The Independent Enquiry Commission chaired by Toni Tolker-Nielsen, ESA Inspector General, has reported the results of its analysis of the Ariane 5 launcher’s trajectory deviation during Flight VA241 flight on 25 January 2018. The faulty launch left SES-14 and Al Yah 3 in a transfer orbit with a dramatically increased inclination of 20.6 degrees, compared with the expected 3 degrees. The apogee and perigee were close to the targeted 45,234 x 249km for the planned super-synchronous orbit.

The analysis found that while the launcher mechanism and the rest of the flight programme operated as planned (including the later “dog leg” manoeuvre by the upper stage to make a small reduction to inclination), an incorrect value set in the system led to the wrong azimuth value being aimed for by the vehicle’s two Inertial reference systems at launch.

The launch azimuth is the angle between north direction and the projection of the initial orbit plane onto the launch location. In effect, it is the compass heading aimed for after launch.

For this VA241 launch a “special” platform azimuth value for the IMU (Inertial Measurement Unit) alignment should have been set at 70 degrees, but was instead mistakenly set to 90 degrees – the more normal setting. The inertial reference system was aligned at the usual and planned 90 degrees azimuth, however a correction of 20 degrees to the target azimuth had to be set so that the rocket thought it was heading to 70 degrees as it flew at 90. This software change was requested because one of the satellites carried, the Al Yah 3 (this is corrected from previously written SES-14), had to be released at a right angle relative to the direction of motion of the rocket (i.e. its velocity vector). This correction was needed to prevent one of the rocket’s gyros going past its null position as this delivery happened.

However, the failure to make the 20 degree azimuth setting change correctly led to the Ariane 5 ECA rocket actually flying with a 20-degree shift southwards to an launch azimuth of 110 degrees in a south easterly direction.

The faulty ground track (shown yellow) was initially faithfully shown on the CNES display of the launch. It is veering further south of its planned South Easterly track (green). Courtesy: CNES

Due to the rarity of such an IMU alignment setting change, the targeting fault was not detected by the standard quality checks carried out during the Ariane 5 preparation. The result was that the launch was sent in a South Easterly direction rather than in the planned Easterly one.

The Independent Enquiry Commission’s work has recommended more robust control of data used in preparation for future missions. Arianespace and ArianeGroup immediately implemented the recommendations and expect Ariane fights to resume in March.

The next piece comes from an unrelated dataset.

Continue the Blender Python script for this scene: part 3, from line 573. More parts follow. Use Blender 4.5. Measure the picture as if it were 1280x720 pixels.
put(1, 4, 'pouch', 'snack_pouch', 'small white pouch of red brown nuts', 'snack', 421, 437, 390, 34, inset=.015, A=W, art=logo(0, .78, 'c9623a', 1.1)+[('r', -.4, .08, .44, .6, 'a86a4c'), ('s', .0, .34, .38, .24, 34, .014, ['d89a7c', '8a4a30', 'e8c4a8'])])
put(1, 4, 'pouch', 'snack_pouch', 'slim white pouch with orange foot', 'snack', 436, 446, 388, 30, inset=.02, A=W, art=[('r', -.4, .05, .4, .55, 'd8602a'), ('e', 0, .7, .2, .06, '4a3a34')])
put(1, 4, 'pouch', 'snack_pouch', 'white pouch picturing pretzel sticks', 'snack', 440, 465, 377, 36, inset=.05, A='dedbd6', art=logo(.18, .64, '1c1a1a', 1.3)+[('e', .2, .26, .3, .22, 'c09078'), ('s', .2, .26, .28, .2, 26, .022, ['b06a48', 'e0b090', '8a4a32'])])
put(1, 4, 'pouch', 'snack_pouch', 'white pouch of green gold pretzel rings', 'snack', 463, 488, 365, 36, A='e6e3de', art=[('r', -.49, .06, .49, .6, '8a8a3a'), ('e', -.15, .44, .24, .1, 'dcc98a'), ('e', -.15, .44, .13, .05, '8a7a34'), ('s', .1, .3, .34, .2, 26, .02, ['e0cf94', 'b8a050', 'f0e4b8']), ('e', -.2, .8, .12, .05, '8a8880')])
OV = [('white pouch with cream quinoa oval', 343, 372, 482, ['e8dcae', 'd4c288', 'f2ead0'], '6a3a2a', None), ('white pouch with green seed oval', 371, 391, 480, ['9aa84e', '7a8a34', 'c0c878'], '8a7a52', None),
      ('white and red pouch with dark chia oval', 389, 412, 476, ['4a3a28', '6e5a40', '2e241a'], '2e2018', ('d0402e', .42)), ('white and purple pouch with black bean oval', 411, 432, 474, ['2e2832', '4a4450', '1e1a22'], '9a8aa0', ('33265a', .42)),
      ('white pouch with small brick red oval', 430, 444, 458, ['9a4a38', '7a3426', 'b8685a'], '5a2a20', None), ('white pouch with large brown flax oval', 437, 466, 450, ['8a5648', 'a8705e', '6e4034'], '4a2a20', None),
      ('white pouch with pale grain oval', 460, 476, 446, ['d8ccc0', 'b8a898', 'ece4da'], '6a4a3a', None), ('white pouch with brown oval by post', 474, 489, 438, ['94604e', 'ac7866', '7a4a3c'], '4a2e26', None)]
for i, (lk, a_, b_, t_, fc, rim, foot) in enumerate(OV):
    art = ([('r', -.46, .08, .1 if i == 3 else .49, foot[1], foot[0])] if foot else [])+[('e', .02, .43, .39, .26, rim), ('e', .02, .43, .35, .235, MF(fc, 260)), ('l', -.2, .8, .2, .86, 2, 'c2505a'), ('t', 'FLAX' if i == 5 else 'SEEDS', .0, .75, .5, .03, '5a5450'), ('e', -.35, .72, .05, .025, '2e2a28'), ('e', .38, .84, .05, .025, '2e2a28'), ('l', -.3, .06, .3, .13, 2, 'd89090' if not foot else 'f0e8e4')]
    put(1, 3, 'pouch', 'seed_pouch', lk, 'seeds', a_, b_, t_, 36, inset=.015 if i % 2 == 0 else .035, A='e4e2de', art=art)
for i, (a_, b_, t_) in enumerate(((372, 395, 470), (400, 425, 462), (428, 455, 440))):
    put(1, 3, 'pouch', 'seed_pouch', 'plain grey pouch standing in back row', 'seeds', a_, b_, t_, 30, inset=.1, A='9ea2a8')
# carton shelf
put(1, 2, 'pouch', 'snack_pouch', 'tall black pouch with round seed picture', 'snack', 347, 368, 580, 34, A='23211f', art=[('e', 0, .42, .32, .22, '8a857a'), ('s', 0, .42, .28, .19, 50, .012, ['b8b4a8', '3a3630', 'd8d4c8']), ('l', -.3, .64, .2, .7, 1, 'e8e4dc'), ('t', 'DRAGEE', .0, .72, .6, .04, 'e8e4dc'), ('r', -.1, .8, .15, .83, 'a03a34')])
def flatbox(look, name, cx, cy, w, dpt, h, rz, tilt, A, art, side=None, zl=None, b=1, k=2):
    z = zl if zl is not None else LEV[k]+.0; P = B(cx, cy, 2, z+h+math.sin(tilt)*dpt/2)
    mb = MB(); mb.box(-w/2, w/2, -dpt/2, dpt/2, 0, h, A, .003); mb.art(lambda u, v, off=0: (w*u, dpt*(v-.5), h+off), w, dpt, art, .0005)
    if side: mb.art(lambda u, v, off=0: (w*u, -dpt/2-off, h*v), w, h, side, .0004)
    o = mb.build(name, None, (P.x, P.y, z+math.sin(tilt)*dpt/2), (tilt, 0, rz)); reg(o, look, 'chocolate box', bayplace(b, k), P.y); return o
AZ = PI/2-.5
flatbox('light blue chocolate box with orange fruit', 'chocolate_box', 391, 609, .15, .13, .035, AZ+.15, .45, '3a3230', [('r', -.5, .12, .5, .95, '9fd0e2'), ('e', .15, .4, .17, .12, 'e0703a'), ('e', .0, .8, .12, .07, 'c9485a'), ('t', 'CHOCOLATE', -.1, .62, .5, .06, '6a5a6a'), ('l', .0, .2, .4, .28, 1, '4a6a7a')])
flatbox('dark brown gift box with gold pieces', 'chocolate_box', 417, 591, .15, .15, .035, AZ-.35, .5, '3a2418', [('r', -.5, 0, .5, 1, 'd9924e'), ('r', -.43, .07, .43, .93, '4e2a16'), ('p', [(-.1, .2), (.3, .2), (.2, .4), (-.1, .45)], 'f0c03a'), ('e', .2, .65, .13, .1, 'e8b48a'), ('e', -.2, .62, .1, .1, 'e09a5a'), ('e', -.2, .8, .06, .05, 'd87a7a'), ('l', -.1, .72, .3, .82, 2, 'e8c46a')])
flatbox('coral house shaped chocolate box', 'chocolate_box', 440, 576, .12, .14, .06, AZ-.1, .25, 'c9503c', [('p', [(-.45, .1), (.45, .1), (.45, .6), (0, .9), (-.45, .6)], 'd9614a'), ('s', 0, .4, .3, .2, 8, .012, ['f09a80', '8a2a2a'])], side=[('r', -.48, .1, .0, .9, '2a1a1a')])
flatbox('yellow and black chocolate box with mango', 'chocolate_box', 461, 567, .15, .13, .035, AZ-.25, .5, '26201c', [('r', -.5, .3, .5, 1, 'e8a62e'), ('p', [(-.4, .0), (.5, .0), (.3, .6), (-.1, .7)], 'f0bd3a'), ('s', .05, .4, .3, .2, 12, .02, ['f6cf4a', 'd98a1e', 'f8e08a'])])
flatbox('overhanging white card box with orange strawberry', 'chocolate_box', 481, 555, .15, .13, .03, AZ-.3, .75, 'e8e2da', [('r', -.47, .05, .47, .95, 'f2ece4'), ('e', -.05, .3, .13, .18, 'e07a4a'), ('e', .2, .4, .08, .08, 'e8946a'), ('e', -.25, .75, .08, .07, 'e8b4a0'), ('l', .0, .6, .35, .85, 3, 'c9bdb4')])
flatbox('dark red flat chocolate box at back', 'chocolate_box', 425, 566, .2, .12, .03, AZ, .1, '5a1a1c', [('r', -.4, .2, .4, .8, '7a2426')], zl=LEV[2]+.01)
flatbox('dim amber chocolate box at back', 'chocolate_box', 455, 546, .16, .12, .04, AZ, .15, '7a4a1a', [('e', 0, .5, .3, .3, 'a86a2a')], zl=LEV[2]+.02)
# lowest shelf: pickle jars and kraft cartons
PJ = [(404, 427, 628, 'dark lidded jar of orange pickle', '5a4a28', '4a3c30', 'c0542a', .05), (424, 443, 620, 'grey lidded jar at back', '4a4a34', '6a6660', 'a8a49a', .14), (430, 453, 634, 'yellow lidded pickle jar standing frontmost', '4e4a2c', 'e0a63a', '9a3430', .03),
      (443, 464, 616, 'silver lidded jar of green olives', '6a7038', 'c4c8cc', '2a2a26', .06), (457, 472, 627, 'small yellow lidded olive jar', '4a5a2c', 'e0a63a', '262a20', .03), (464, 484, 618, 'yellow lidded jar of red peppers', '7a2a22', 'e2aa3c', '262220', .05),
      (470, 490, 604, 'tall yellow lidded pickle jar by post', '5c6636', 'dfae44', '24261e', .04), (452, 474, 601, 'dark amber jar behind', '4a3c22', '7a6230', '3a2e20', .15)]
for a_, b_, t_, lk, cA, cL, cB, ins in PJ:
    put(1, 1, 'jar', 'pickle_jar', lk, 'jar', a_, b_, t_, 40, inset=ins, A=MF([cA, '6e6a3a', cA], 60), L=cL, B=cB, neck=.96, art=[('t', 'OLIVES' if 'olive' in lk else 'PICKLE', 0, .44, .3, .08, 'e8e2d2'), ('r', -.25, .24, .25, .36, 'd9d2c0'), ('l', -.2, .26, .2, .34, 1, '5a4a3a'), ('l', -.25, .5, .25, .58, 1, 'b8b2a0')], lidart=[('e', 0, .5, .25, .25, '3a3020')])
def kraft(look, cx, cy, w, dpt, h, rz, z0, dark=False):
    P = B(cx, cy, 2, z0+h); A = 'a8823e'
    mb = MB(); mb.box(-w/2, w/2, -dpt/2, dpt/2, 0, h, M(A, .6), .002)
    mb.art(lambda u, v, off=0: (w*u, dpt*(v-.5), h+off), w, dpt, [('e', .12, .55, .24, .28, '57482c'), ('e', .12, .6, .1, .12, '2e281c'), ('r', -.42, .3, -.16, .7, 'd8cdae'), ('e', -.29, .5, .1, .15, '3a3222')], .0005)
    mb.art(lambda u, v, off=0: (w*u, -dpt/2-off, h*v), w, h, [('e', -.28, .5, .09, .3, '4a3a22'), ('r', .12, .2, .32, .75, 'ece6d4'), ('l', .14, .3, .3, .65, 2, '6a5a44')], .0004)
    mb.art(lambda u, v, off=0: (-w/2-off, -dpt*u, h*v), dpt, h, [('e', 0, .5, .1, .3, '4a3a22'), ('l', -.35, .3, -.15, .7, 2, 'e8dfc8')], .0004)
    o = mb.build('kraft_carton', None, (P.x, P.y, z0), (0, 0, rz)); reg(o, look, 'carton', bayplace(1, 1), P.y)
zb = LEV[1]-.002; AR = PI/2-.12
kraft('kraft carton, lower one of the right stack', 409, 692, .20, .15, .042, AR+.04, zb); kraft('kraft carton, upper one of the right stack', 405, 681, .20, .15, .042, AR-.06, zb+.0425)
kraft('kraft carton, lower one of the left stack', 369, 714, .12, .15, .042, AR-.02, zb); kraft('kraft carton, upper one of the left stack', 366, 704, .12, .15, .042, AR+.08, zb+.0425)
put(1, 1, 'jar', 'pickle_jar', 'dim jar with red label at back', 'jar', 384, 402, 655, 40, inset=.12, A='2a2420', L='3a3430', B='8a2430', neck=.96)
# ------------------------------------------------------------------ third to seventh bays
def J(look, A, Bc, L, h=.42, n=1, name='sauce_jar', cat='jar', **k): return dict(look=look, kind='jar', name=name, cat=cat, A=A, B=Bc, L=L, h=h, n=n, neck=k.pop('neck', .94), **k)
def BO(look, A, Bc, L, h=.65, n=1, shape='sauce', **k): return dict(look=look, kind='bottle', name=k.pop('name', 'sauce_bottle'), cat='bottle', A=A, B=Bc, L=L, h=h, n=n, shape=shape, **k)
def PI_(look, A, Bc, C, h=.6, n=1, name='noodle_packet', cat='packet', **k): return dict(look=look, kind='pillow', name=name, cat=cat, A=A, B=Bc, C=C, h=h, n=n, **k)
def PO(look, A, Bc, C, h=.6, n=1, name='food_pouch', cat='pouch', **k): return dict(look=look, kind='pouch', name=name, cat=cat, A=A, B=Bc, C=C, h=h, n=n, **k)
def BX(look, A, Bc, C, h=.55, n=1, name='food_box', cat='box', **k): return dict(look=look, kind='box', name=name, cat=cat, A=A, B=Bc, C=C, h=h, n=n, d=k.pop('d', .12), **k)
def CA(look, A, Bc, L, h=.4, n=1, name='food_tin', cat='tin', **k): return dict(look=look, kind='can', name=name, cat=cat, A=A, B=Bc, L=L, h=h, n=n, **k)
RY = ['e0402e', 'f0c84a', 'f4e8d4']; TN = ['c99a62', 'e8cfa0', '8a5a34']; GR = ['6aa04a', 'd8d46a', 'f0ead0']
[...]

Despite the satisfactory results of the enquiry, local concern remains that the rocket passed close to the town of Kourou with no attempt being made to destroy it for range safety reasons. Meanwhile, the deviation in the trajectory meant that later in the flight telemetry was lost as tracking radars and telemetry receivers at Natal and Ascension Island were pointing in the wrong direction. For most of the flight no-one had any idea where the rocket was until signals were received indicating that the two satellites had reached orbit.